The 2015 Report on the state of the legal market [2], conducted jointly by Georgetown University’s Centre for the Study of the Legal Profession and Thomson Reuters’ Peer Monitor, focused primarily on US firms. But it observed that the phenomenon of new competitors in the legal services sector, although particularly evident in the UK as a result of the Legal Services Act, was also a growing trend in the US and elsewhere.

“The market is now awash with new, non-traditional competitors… The regulatory barriers that for decades have shielded law firms from such competition are collapsing around the world and, even in countries like the [US] where formal regulatory constraints remain largely in place, creative ‘workarounds’ are proliferating,” it said.

The market environment for leading US firms had changed in several significant ways since 2008, chiefly the shift from a sellers’ to a buyers’ market.

Other factors cited included modest demand growth, exacerbated by more companies taking work in-house, a “persistent softness” in the market for litigation services, growing competition from new competitors – for instance outsourcing providers and, increasingly, accountants – and a widening gap between the top 20 firms and the rest.

Most firms had responded to the shifting dynamics of the legal services market in an ad hoc way rather than by making fundamental reforms, the report argued. But while law firm leaders acknowledged the need for change at a faster pace, they were pessimistic it would happen.

Much of the problem stemmed from the measures by which the success of a firm was traditionally judged – “inputs” such as billable hours and fee growth – instead of a focus on client-oriented performance measures, the authors said.

But they added: “Surely issues like the quality and consistency of work, the timeliness and helpfulness of the advice provided, the efficiency with which tasks are performed, the skill with which projects are managed, or the worth to the client of the results obtained are all far more relevant in the client’s assessment of the value that a firm provides on a particular matter. And yet, most law firms measure almost none of these factors.”

Allen & Overy had led the way in attempting to guess the direction of travel in legal services, the report suggested. By turning itself into a hybrid – consisting of the A&O law firm, its Peerpoint contract lawyer service, A&O Consulting, A&O Derivative Services (recently relaunched as aosphere [3]), and the Belfast-based document review business, A&O Legal Services Centre – the firm had adopted a strategy reflecting its belief that a multi-disciplinary approach to legal issues would meet future client demands.

A&O’s process of “carefully looking at the way its market was changing and placing strategic bets on the changes it needed to make to remain competitive and successful for the long run” was something every firm should emulate, it said.
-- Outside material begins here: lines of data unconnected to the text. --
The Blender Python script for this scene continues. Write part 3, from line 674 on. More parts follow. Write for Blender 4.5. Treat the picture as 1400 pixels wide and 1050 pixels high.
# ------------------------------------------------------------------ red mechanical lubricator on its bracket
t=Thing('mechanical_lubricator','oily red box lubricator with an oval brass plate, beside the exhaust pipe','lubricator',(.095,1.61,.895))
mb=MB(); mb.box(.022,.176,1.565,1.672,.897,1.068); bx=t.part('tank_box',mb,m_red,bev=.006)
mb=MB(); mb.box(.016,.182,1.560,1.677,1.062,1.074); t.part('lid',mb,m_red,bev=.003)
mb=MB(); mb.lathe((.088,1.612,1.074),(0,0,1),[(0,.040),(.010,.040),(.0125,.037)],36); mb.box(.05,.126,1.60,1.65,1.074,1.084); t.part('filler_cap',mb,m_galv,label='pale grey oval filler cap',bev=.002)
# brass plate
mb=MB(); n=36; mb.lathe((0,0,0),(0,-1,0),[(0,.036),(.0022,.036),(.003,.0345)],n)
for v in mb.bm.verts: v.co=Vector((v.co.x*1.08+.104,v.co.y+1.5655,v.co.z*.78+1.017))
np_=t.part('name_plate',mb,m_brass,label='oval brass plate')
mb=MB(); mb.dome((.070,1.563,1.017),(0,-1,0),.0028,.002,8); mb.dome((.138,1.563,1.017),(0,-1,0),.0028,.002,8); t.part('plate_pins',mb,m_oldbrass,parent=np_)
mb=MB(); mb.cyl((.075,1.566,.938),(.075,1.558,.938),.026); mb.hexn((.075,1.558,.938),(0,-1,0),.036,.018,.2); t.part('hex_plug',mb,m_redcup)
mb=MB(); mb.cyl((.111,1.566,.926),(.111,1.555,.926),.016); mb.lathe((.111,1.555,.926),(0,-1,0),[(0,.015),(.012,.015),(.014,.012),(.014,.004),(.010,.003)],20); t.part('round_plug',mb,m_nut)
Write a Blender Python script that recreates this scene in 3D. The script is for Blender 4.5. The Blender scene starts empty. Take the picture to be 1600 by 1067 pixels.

The report concluded: “It is more important than ever that law firms take a long-term strategic look at their primary practices, clients, and markets. The key is not just to react to market realities today, but to understand where their markets are likely to be three and five and 10 years from now…

“Firms that are able to adopt this kind of long-range thinking will enjoy a significant competitive advantage in today’s rapidly changing legal market.”